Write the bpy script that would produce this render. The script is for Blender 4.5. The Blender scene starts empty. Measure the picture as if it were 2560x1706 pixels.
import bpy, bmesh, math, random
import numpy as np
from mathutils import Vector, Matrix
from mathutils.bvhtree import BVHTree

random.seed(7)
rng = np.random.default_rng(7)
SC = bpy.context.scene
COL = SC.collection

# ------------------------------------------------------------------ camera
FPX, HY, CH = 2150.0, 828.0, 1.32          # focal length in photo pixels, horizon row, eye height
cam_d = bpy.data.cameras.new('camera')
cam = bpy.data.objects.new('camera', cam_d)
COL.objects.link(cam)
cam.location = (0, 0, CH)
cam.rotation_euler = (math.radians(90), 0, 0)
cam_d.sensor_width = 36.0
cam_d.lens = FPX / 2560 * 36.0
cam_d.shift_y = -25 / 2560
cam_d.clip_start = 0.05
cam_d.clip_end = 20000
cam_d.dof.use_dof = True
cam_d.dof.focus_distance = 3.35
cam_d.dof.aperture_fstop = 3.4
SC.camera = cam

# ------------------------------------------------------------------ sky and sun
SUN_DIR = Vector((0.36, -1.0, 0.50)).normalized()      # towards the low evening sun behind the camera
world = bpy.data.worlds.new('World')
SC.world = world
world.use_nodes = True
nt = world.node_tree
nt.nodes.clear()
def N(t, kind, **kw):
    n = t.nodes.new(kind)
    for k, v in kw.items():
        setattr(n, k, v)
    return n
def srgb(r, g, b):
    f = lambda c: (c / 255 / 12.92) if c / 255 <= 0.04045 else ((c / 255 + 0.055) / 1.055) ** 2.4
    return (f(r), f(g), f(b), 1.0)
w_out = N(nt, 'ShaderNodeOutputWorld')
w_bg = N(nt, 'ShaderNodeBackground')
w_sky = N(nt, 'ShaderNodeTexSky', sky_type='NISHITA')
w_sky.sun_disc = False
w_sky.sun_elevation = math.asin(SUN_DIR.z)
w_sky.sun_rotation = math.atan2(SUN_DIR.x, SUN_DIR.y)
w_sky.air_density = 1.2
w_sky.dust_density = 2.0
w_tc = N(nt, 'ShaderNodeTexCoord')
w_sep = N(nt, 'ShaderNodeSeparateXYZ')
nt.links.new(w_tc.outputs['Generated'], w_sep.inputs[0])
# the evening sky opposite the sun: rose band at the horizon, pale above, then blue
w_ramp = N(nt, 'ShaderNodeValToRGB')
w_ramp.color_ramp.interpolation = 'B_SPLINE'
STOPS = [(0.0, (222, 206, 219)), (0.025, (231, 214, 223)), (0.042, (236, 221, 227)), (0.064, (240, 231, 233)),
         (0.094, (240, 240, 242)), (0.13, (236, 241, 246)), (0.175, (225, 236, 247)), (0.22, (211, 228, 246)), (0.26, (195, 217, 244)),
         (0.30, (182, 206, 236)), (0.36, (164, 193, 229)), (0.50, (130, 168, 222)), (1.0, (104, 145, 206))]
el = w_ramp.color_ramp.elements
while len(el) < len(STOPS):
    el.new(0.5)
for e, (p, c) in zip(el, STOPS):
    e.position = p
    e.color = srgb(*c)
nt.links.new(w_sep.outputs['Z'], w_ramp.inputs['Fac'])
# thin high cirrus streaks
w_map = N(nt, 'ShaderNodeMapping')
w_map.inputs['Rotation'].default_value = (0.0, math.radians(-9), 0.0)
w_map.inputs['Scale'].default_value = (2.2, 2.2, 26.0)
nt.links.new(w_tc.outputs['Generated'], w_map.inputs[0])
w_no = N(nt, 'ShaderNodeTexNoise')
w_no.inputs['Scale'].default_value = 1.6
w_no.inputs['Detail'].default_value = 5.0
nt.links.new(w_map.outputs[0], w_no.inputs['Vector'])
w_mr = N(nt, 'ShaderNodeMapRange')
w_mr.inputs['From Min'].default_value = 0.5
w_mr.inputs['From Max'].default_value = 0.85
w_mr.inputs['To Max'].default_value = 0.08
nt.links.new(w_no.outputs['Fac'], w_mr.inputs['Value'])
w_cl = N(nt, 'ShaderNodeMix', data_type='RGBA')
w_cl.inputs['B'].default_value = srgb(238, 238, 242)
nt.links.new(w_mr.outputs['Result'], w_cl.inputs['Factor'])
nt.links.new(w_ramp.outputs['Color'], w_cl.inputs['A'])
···
- _WORK REQUIRED_: Extract the lines above, from the first one through the one containing "from mathutils.bvhtree import BVHTree", and return only those, unchanged.

- _RESULT BELOW_:
Write the bpy script that would produce this render. The script is for Blender 4.5. The Blender scene starts empty. Measure the picture as if it were 2560x1706 pixels.
import bpy, bmesh, math, random
import numpy as np
from mathutils import Vector, Matrix
from mathutils.bvhtree import BVHTree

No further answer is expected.